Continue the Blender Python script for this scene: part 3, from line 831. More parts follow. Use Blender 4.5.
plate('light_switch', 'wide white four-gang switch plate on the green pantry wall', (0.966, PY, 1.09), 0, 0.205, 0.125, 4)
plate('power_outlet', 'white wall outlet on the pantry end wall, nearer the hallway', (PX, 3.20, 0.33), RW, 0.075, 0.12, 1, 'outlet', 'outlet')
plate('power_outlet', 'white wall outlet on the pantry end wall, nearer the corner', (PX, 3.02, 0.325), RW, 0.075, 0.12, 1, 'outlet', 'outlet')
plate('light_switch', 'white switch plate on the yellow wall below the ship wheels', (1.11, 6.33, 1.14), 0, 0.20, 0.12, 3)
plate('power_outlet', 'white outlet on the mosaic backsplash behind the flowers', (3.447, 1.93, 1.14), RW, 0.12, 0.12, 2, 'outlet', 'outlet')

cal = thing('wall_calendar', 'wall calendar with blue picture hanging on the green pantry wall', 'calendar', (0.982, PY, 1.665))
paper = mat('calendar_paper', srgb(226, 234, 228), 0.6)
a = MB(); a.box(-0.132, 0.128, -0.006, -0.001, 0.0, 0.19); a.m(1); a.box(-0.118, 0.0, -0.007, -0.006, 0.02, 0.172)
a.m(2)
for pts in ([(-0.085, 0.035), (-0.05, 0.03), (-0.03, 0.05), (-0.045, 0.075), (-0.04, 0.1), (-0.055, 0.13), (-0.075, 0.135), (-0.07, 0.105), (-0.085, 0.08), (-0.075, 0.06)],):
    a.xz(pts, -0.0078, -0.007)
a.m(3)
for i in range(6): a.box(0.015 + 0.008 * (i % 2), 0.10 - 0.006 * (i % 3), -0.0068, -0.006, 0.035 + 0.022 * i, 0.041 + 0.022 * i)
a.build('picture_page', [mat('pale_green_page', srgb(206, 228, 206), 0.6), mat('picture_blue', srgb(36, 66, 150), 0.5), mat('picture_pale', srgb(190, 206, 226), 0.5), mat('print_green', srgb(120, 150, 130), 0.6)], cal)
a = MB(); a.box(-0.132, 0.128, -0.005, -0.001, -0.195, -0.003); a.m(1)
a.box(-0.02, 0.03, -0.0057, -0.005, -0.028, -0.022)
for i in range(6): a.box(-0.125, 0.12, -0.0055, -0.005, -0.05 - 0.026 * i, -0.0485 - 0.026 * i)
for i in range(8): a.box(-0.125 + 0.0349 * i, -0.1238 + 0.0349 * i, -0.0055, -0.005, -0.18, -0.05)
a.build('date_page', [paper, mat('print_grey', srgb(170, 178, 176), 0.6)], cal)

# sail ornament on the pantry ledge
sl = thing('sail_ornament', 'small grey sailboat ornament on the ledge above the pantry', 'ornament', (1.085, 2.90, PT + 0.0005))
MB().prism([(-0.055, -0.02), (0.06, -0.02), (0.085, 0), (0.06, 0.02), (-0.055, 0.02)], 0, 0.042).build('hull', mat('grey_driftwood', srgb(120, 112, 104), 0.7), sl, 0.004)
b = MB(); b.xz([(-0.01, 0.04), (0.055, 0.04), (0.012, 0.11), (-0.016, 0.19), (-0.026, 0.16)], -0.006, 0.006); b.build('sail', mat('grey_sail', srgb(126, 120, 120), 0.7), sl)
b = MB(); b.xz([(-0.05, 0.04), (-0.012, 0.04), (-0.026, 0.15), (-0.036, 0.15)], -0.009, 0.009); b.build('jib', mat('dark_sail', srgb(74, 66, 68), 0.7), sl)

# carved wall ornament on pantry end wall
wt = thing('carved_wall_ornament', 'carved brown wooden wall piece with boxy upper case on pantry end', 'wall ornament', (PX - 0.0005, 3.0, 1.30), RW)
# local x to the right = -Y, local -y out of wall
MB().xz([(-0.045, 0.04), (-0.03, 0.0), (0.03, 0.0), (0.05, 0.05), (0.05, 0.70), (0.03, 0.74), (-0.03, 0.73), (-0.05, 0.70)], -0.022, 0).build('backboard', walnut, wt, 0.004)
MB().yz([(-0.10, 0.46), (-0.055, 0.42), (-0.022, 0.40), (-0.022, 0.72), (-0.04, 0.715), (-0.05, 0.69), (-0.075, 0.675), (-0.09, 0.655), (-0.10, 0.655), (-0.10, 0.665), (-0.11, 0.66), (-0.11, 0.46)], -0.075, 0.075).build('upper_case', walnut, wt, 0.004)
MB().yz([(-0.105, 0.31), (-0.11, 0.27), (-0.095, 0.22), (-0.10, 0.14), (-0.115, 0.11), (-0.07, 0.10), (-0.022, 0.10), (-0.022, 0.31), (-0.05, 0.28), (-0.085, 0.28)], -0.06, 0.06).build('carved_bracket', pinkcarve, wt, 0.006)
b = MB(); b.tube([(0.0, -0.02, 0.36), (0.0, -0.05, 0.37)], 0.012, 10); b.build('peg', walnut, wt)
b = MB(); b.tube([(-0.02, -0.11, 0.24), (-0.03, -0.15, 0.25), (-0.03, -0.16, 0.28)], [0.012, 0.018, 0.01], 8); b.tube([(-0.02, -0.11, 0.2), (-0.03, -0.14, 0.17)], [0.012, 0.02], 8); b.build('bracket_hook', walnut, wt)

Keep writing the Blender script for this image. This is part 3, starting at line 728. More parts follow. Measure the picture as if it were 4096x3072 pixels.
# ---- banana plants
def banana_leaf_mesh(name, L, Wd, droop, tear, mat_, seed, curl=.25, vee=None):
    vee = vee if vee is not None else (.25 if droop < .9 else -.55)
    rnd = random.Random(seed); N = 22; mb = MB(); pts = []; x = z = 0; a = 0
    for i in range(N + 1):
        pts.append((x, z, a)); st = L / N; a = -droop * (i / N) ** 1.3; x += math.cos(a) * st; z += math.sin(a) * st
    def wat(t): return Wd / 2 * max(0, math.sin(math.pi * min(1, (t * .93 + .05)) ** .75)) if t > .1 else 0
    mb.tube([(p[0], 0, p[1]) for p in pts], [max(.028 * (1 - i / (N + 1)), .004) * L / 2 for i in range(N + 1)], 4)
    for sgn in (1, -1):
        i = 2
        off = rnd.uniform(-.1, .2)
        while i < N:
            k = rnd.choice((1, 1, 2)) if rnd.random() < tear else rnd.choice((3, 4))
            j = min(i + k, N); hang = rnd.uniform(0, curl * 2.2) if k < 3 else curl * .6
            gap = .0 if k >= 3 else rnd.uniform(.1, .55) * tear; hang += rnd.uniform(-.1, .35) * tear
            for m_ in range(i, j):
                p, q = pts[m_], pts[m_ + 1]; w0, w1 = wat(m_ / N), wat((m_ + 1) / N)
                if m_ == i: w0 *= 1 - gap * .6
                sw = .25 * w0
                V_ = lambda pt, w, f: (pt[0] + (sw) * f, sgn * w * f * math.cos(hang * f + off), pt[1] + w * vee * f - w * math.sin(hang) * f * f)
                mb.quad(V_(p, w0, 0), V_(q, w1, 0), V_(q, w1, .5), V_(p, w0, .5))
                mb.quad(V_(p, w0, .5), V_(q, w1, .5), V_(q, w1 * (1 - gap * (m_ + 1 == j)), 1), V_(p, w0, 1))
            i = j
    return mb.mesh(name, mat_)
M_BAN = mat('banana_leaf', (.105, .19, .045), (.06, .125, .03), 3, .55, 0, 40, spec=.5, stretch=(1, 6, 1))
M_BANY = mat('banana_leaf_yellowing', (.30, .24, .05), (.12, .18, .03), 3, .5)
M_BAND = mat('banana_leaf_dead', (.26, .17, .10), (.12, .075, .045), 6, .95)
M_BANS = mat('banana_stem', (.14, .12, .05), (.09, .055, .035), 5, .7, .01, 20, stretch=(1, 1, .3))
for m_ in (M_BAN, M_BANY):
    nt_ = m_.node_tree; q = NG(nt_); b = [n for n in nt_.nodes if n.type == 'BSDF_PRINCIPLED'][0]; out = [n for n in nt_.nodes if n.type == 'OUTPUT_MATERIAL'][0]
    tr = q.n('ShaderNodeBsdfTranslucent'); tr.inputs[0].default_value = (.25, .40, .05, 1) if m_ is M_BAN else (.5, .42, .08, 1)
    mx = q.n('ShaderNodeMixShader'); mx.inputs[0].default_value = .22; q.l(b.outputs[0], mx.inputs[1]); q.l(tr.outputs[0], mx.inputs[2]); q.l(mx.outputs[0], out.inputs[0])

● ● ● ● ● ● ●

What the task asks
Each line in the listing above that contains "this" should be copied.

Final result
Continue the Blender Python script for this scene: part 3, from line 831. More parts follow. Use Blender 4.5.
Keep writing the Blender script for this image. This is part 3, starting at line 728. More parts follow. Measure the picture as if it were 4096x3072 pixels.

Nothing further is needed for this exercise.